影は、どこまでもついてきた
凄腕の「ノビ師」である真壁修一は「ノビカベ」と呼ばれ警察にもマークされるほどの腕前。
この「ノビ師」の「ノビ」は「シノビこむ」から来ているそうです。
ちなみに、昼間に誰もいない家に入る泥棒が「空き巣」で、深夜、人が寝静まったところに入るのが「ノビ師」だそうです。
他にも「ハボク」やら「ウキス」やら「バンカハズシ」やら、こっちの世界のいろいろな用語がでてきて、ちょっと勉強になりました。
このノビカベ、彼には暗い過去があります。
司法試験を受け、法曹界を目指す秀才だった彼ですが、十五年前に家が火事になり、両親と弟を失います。

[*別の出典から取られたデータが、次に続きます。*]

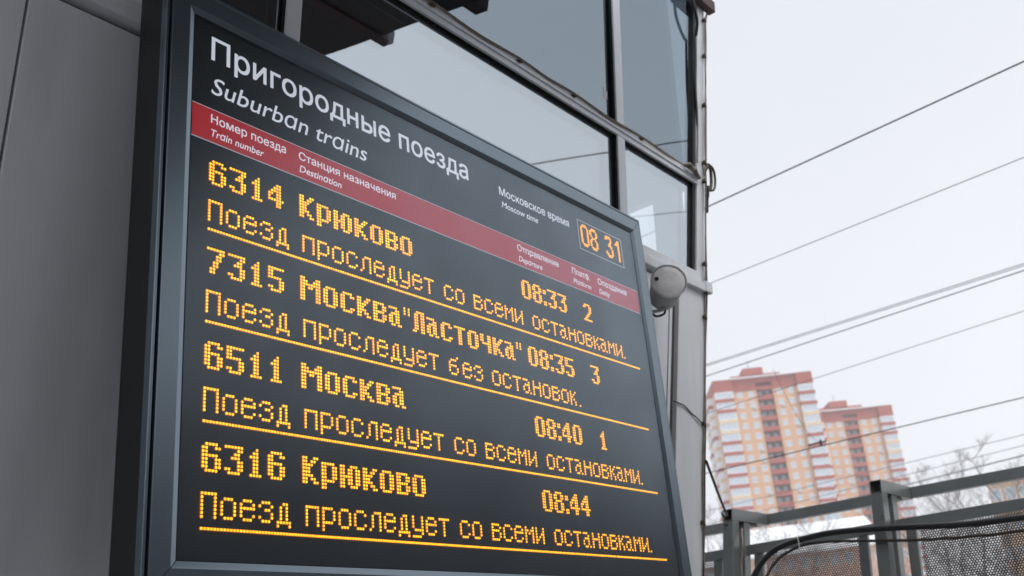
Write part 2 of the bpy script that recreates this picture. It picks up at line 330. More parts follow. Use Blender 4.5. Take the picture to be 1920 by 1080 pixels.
# printed lettering: real letter outlines laid on the screen
def text(name, s, c0, c1, base, top, y, m, parent, shear=0., bold=.014, body='Н'):
    def mesh_of(t):
        # letter outlines of the built-in font, each contour filled on its own (strokes of one letter may overlap)
        cu = bpy.data.curves.new('t', 'FONT'); cu.body = t; cu.shear = shear; cu.resolution_u = 3; cu.fill_mode = 'NONE'
        ob = bpy.data.objects.new('t', cu); C.objects.link(ob)
        dg = bpy.context.evaluated_depsgraph_get(); me = bpy.data.meshes.new_from_object(ob.evaluated_get(dg)); bpy.data.objects.remove(ob)
        nx = {}
        for e in me.edges:
            for i, j in ((0, 1), (1, 0)): nx.setdefault(e.vertices[i], []).append(e.vertices[j])
        seen = set(); loops = []
        for v0 in range(len(me.vertices)):
            if v0 in seen: continue
            lp = [v0]; seen.add(v0)
            while True:
                n_ = [q for q in nx.get(lp[-1], []) if q not in seen]
                if not n_: break
                n_ = [min(n_)] if len(lp) == 1 else n_
                lp.append(n_[0]); seen.add(n_[0])
            if len(lp) > 2: loops.append([me.vertices[i].co.xy.copy() for i in lp])
        vin = []; ed = []
        for L in loops:
            o0 = len(vin); vin += L; ed += [(o0 + i, o0 + (i + 1) % len(L)) for i in range(len(L))]
        V2, _, F2, _, _, _ = delaunay_2d_cdt(vin, ed, [], 0, 1e-5)
        F_ = []
        for f in F2:                                     # keep what the outlines wind round (overlapping strokes unite)
            p = sum((V2[i] for i in f), Vector((0, 0))) / len(f); wn = 0
            for i, j in ed:
                A_, B_ = vin[i], vin[j]
                if (A_.y > p.y) != (B_.y > p.y) and p.x < (B_.x - A_.x) * (p.y - A_.y) / (B_.y - A_.y) + A_.x: wn += 1 if B_.y > A_.y else -1
            if wn: F_.append(tuple(f))
        V_ = [(v.x, v.y, 0) for v in V2]
        return V_, F_
    ref = mesh_of(body)[0]; h = max(v[1] for v in ref)
    MV, MF = mesh_of(s); xs = [v[0] for v in MV]; a, b = min(xs), max(xs)
    kx = (c1 - c0) * .01 / (b - a); kz = (base - top) * PR / h
    dl = (base - top) * PR * bold; vs = []; fs = []
    for q, (ox, oz) in enumerate(((-1, -1), (1, -1), (1, 1), (-1, 1), (0, 0))):   # strokes thickened by overlaid copies, each a hair deeper
        o0 = len(vs)
        vs += [(c0 * .01 + (v[0] - a) * kx + ox * dl, y - q * .00006 - v[2] * .000015, -base * PR + v[1] * kz + oz * dl) for v in MV]
        fs += [tuple(o0 + i for i in p) for p in MF]
    # one object for each word: cut at the widest gaps along the line
    nw = s.count(' ') + 1; iv = sorted((min(vs[i][0] for i in f), max(vs[i][0] for i in f)) for f in fs); gaps = []; hi = iv[0][1]
    for p, q in iv:
        if p > hi: gaps.append((p - hi, (p + hi) / 2))
        hi = max(hi, q)
    cuts = sorted(g[1] for g in sorted(gaps)[::-1][:nw - 1]) + [1e9]; lo = -1e9; last = None
    for ct in cuts:
        sel = [f for f in fs if lo < vs[f[0]][0] < ct]; lo = ct
        if not sel: continue
        idx = {}; nv = []
        for f in sel:
            for i in f:
                if i not in idx: idx[i] = len(nv); nv.append(vs[i])
        last = bfix(obj(name, nv, [tuple(idx[i] for i in f) for f in sel], m, parent))
    return last
YT = .0034
text('title_lettering', 'Пригородные поезда', -.3, 116.6, -57.3, -65.5, .0050, MT['white'], board)
text('subtitle_lettering', 'Suburbɑn trɑins', -.1, 62.9, -45.3, -51.2, .0050, MT['white'], board, .22, .006, 'H')
for a, c0, c1, b_, t_, it in (('Номер поезда', 0, 27.6, -35.05, -37.95, 0), ('Trɑin number', .1, 19.1, -30.5, -32.9, 1),
        ('Станция назначения', 32.8, 75.8, -35.0, -37.9, 0), ('Destinɑtion', 33.0, 50.6, -30.6, -33.0, 1),
        ('Отправление', 143.7, 171.4, -35.1, -37.95, 0), ('Depɑrture', 144.0, 159.3, -30.5, -32.85, 1),
        ('Платф.', 180.9, 194.1, -35.1, -37.9, 0), ('Plɑtform', 181.1, 194.2, -30.7, -32.9, 1),
        ('Опоздание', 200.2, 223.4, -35.0, -37.95, 0), ('Delɑy', 200.5, 208.7, -30.6, -32.9, 1),
        ):
    text('column_heading', a, c0, c1, b_, t_, .0036, MT['white'], board, .2 * it, body='H' if it else 'Н')
text('clock_caption', 'Московское время', 135.5, 182.9, -57.6, -61.3, .0050, MT['white'], board)
text('clock_caption', 'Moscow time', 136.4, 160.0, -52.2, -54.9, .0050, MT['white'], board, .15, body='H')
text('maker_mark', '"ЭКРАН"', 214.8, 229.5, 90.35, 89.1, .0050, MT['black'], board, 0, .02)

# lamp text ---------------------------------------------------------------
def rows(*a): return a
BIG = {
'6': ['.####.','##..##','##....','#####.','##..##','##..##','##..##','.####.'],
'3': ['######','....##','...##.','..###.','....##','....##','##..##','.####.'],
'1': ['...#..','..##..','.###..','..##..','..##..','..##..','..##..','.####.'],
'4': ['...##.','..###.','.####.','##.##.','#..##.','######','...##.','...##.'],
'7': ['######','....##','...##.','...##.','..##..','..##..','.##...','.##...'],
'5': ['######','##....','##....','#####.','....##','....##','##..##','.####.'],
'0': ['.####.','##..##','##..##','##..##','##..##','##..##','##..##','.####.'],
'8': ['.####.','##..##','##..##','.####.','##..##','##..##','##..##','.####.'],
'2': ['.####.','##..##','....##','....##','...##.','..##..','.##...','######'],
':': ['..','##','##','..','..','..','##','##'],
'К': ['##..##','##.##.','####..','###...','###...','####..','##.##.','##..##'],
'р': ['......','#####.','##..##','##..##','##..##','##..##','#####.','##....','##....'],
'ю': ['........','##..###.','##.##.##','##.##.##','#####.##','##.##.##','##.##.##','##..###.'],
'к': ['......','##..##','##.##.','####..','###...','####..','##.##.','##..##'],
'о': ['......','.####.','##..##','##..##','##..##','##..##','##..##','.####.'],
'в': ['......','#####.','##..##','##..##','#####.','##..##','##..##','#####.'],
'М': ['##....##','###..###','########','##.##.##','##....##','##....##','##....##','##....##'],
'с': ['......','.####.','##..##','##....','##....','##....','##..##','.####.'],
'а': ['......','####..','...##.','.####.','##.##.','##.##.','##.##.','.##.##'],
'"': ['#.#','#.#','#.#'],
'Л': ['..####','.##.##','.##.##','.##.##','.##.##','.##.##','.##.##','##..##'],
'т': ['......','######','..##..','..##..','..##..','..##..','..##..','..##..'],
'ч': ['......','##..##','##..##','##..##','.#####','....##','....##','....##'],
}
SM = {
'П': ['#####','#...#','#...#','#...#','#...#','#...#','#...#'],
'о': ['.....','.###.','#...#','#...#','#...#','#...#','.###.'],
'е': ['.....','.###.','#...#','#####','#....','#...#','.###.'],
'з': ['.....','.###.','#...#','..##.','....#','#...#','.###.'],
'д': ['.....','..##.','.#.#.','.#.#.','.#.#.','.#.#.','#####','#...#'],
'п': ['.....','#####','#...#','#...#','#...#','#...#','#...#'],
'р': ['.....','####.','#...#','#...#','#...#','####.','#....','#....'],
'с': ['.....','.###.','#...#','#....','#....','#...#','.###.'],
'л': ['.....','..###','.#..#','.#..#','.#..#','.#..#','#...#'],
'у': ['.....','#...#','#...#','#...#','#...#','.####','....#','####.'],
'т': ['.....','#####','..#..','..#..','..#..','..#..','..#..'],
'в': ['.....','####.','#...#','####.','#...#','#...#','####.'],
'м': ['.....','#...#','##.##','#.#.#','#...#','#...#','#...#'],
'и': ['.....','#...#','#...#','#..##','#.#.#','##..#','#...#'],
'а': ['.....','###..','...#.','.###.','#..#.','#..#.','.##.#'],
'н': ['.....','#...#','#...#','#####','#...#','#...#','#...#'],
'к': ['.....','#..#','#.#.','##..','#.#.','#..#','#..#'],
'б': ['....#','.###.','#....','####.','#...#','#...#','.###.'],
'.': ['.','.','.','.','.','.','#'],
}
CK = {
'0': ['..####..','.######.','##....##'] + ['##....##'] * 8 + ['##....##','.######.','..####..'],
'8': ['..####..','.######.','##....##','##....##','##....##','.##..##.','..####..','.##..##.','##....##','##....##','##....##','##....##','.######.','..####..'],
'3': ['.#####..','#######.','##...##.','.....##.','....##..','...###..','...####.','.....##.','......##','......##','##....##','###...##','.######.','..####..'],
'1': ['...##','..###','.####','#####','...##','...##','...##','...##','...##','...##','...##','...##','...##','...##'],
}
def led_layer(dots, name, parent=board, k=1.0):
    """each lamp: a bright centre in a raised lens ring that carries its painted halo"""
    v = []; f = []; fm = []; N = 8
    ro, ri = .0049 * k, .0037 * k
    for x, z in dots:
        b = len(v); dim = 2 if random.random() < .22 else 0
        for rad, y in ((ro, .0030), (ri, .0004)):
            for i in range(N):
                t = 2 * math.pi * (i + .5) / N; v.append((x + rad * math.cos(t), y, z + rad * math.sin(t)))
        v.append((x, -.0012, z))
        for i in range(N):
            j = (i + 1) % N
            f.append((b + i, b + j, b + N + j, b + N + i)); fm.append(1)
            f.append((b + N + i, b + N + j, b + 2 * N)); fm.append(dim)
    o = bfix(obj(name, v, f, [MT['led'], MT['ledhalo'], MT['led2']], parent, fm=fm)); o['kind'] = 'stuff'; return o
def put(dots, glyph, c, r):
    for j, line in enumerate(glyph):
        for i, ch in enumerate(line):
            if ch == '#': dots.append(((c + i) * .01, -(r + j) * PR))
def bigtext(s, c, r, dots, adv=None):
    for ch in s:
        if ch == ' ': c += 7; continue
        g = BIG[ch]; put(dots, g, c, r); c += max(len(x) for x in g) + 1
    return c
def smalltext(words, r, dots):
    for c, wd_ in words:
        for ch in wd_:
            g = SM[ch]; put(dots, g, c, r); c += max(len(x) for x in g) + 1
ALL = [(0, 'Поезд'), (34, 'проследует'), (98, 'со'), (114, 'всеми'), (149, 'ост'), (167, 'ановк'), (196, 'ами.')]
NOS = [(0, 'Поезд'), (34, 'проследует'), (98, 'б'), (105, 'ез'), (121, 'ост'), (139, 'ановок.')]
data = [(0, '6314', 'Крюково', '08:33', '2', ALL), (28, '7315', 'Москва"Ласточка"', '08:35', '3', NOS),
        (56, '6511', 'Москва', '08:40', '1', ALL), (84, '6316', 'Крюково', '08:44', '', ALL)]
for r0, num, dest, tm, plat, words in data:
    for nm_, s_, c_ in (('train_number_lamps', num, 0), ('destination_lamps', dest.replace('ю', 'ю'), 33), ('departure_time_lamps', tm, 144), ('platform_number_lamps', plat, 186)):
        if not s_: continue
        d = []; bigtext(s_, c_, r0 - 22, d); led_layer(d, nm_)
    d = []; smalltext(words, r0 - 9, d); led_layer(d, 'stopping_note_lamps')
    led_layer([(i * .01, -r0 * PR) for i in range(226)], 'underline_lamps')
d = []
for ch, c_ in (('0', 0), ('8', 9), ('3', 25), ('1', 35)):
    for j, line in enumerate(CK[ch]):
        for i, q in enumerate(line):
            if q == '#': d.append((1.914 + (c_ + i) * .00775, .6135 - j * .00775))
led_layer(d, 'clock_lamps', board, .72)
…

これは弟の不祥事が原因でして、その不祥事というのは弟がいわゆる「空き巣」を行った事が露見した、という事でした。
結果、弟の行く末を悲観した母親が家に火をつけ、弟と父、母を同時に失うという痛ましい事件となりました。
この事件がきっかけで真壁は闇の世界に落ちることとなりました。
しかし、この死んだはずの弟の啓二はどういうわけか真壁の中耳にいます。
啓二と真壁は話すことができるようになり、時には共同で作業を行ったりするようになります。
兄の脳内(中耳)で会話を繰り広げます。
精神的な存在というか、俗に言うところのオバケみたいな存在です。
普通、「死んだはずの誰それの声が聞こえて」などとオカルト的な要素を含みだすと急に現実味を失うものですが、このお話はそんな事もなく、普通に読むことができました。
(恐がりの僕がちっとも怖く感じないくらい)
「消息」「刻印」「抱擁」「業火」「使徒」「遺言」「行方」の7つのお話を収めた連作短編集ですが、ストーリーは繋がっているので、一つの長編としても読めます。
ちょうどクリスマスを過ぎた最近でしたが、「使徒」が特に良かったです。
ご兄弟がいる方、悪さをしたことがある方、横山秀夫さんのファンの方におすすめです。